ON HAND: A trip down memory lane

This originally appeared in The Tactile Mind Weekly in Trudy’s ON HAND column.

My heart was pounding with anticipation. Twenty years after I left, I was finally returning to a place that held so many memories for me: Springfield, Illinois.

As I drove, I thought about all the years at Hay-Edwards Elementary School, where I attended until I was nine years old. I thought about how my first grade teacher would sign “no” in the oddest way; and how Mrs. B would cop attitudes on us and force us to give her shoulder massages. I thought about when Mrs. B explained that her new car had cruise control. “Does that mean you can sleep while driving?” a classmate asked in amazement.

I thought of my hearing classmates who went out of their way to learn sign language, and how some of them still are very involved with the deaf community today. I remembered practicing speaking, “I hate you,” with my hearing girlfriends over and over so I could break up with Matt in the fourth grade. When I walked up to Matt and spoke the words, he frowned and said, “Huh? What did you say?” I stomped back to my girlfriends, humiliated.

I let out a chuckle as I remembered my second-grade interpreter, a reverend with perfectly manicured nails who was also my parents’ marriage counselor (they divorced–enough said). I was always so embarrassed when he came to my classroom in full reverend attire.

I was curious. Were my classrooms the same? Were there still deaf students at Hay-Edwards? Was the principal’s office, where he often paddled disruptive students with a wooden paddle, still at the end of the building?

As I drove to the school, I was taken aback at how uncanny my memory was. All these years, I had remembered details of the town perfectly–the aquarium store on MacArthur Drive, the bowling alley I learned how to play Donkey Kong and Dig Dug at, and certain landmarks leading to my house.

I pulled up to the school. The building was exactly how I remembered. I stepped out of my jeep, took in a breath of fresh air, and noticed that there was no playground equipment anywhere. Finding this odd, I figured perhaps the playgrounds were moved or being renovated.

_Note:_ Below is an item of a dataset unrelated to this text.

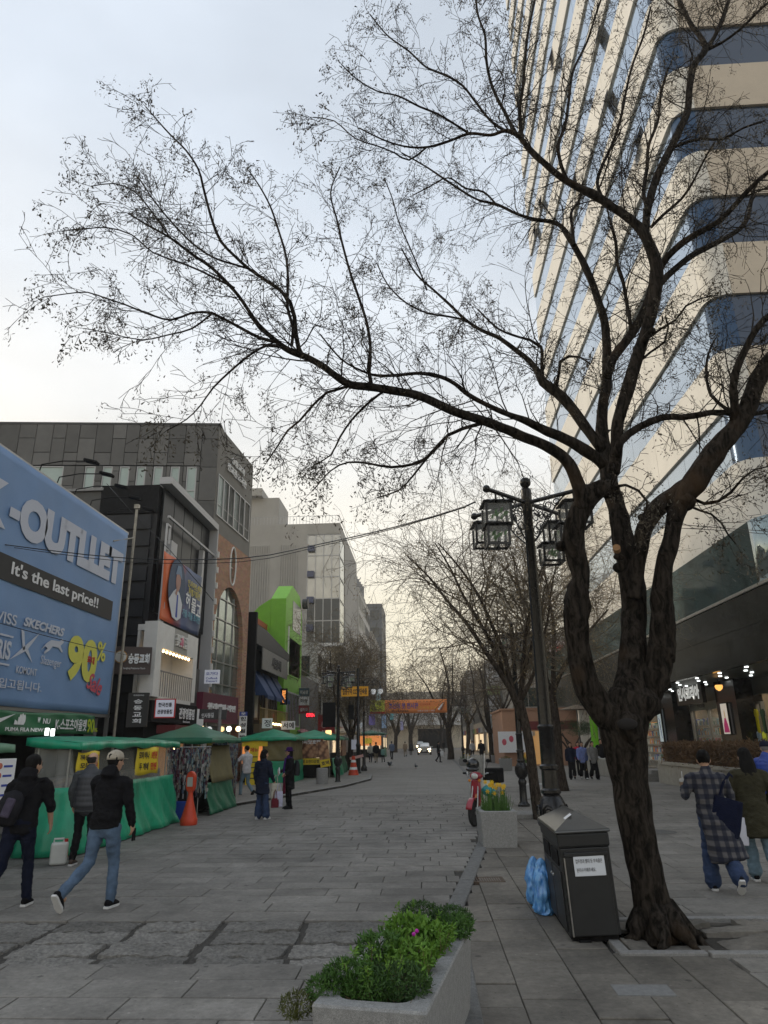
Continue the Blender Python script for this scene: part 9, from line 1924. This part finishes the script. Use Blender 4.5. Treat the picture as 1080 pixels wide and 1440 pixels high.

When I arrived at the main entrance, my heart dropped. The entrance doors said, STATE OFFICE BUILDINGS. I went inside, and there were no classrooms–only cubicles. I talked with a security guard who seemed thrilled by the fact that I had attended the school. He said the school had been converted about 15 years ago. Yet I could see traces of my years there: the paneling on the doors; the layout of the floors, hallways and rooms; and the smell of the school still lingered.

I walked to my jeep, saddened that my formative years in deaf education seemed to have vanished. Then I reminded myself that these years had very much left a mark upon me, and that my memories were precious. I left, feeling content.